How Jason Alexander Helped A Nervous Patton Oswalt Relax In His First Paid Acting Gig On Seinfeld

It's always fun to see where your favorite comedians started out before they began landing big movie roles and releasing their own Netflix specials. Every once in a while, when revisiting an old, favorite sitcom you'll notice a familiar face that at one point you never registered, but now that they've exploded into stardom, it becomes a new and exciting experience. "Seinfeld" has had way too many guest stars to count, but I got a huge smile when a baby-faced Patton Oswalt popped up in a brief scene.
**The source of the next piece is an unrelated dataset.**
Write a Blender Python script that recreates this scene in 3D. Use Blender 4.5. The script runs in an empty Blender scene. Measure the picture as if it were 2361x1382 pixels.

Of course, Oswalt is a staple in the world of comedy, lending his indelible humor to sitcoms like "The King of Queens," and whimsical culinary adventures like "Ratatouille" – not to mention his more dramatic turn in Jason Reitman's "Young Adult." He's become a favorite of mine, not just because he never punches down, but because he's an incredibly hilarious storyteller that really knows how to make a punchline count. Oswalt telling the story about performing at the Tulalip Resort Casino to an audience of screaming drunk folks is one of my favorites in particular.

It would take Oswalt time to get audiences to know his name. But if you want to look back at where he started out, look no further than his one scene in the season six episode of "Seinfeld" entitled "The Couch."

Alexander helped break the tension in the room

In a video put out by Netflix, Oswalt talked about his experience while working on "The Couch," which was a turning point in his career. He only had two lines, but he felt this weight pressing against him before they were about to start rolling. As it turns out, "Harley Quinn" star Jason Alexander had a hilarious method of calming Oswalt's nerves on set:

"Jason Alexander was in the scene with me and I will forever be in his debt because right before we shot, he leaned in and said 'it's still not too late to be fired, Patton.' It made me laugh so hard it so broke the tension, and then I loosened up, and I've been acting ever since."

What makes this even funnier is that this was Oswalt's first paid acting job, so naturally, the pressure was on, especially with "Seinfeld" being one of the biggest shows on TV at the time, let alone in NBC's history.

In any other context, that kind of "advice" would sound mean-spirited, but just in the way Oswalt talks about Alexander, you can hear the actor's brilliant comic timing shine through. While it was little more than a background role, Oswalt did great for what he was hired to do in that scene, which is to make it hard for George Costanza to rent a VHS copy of "Breakfast at Tiffany's" (because he wants to avoid reading the book).

Every season of "Seinfeld" is currently streaming on Netflix.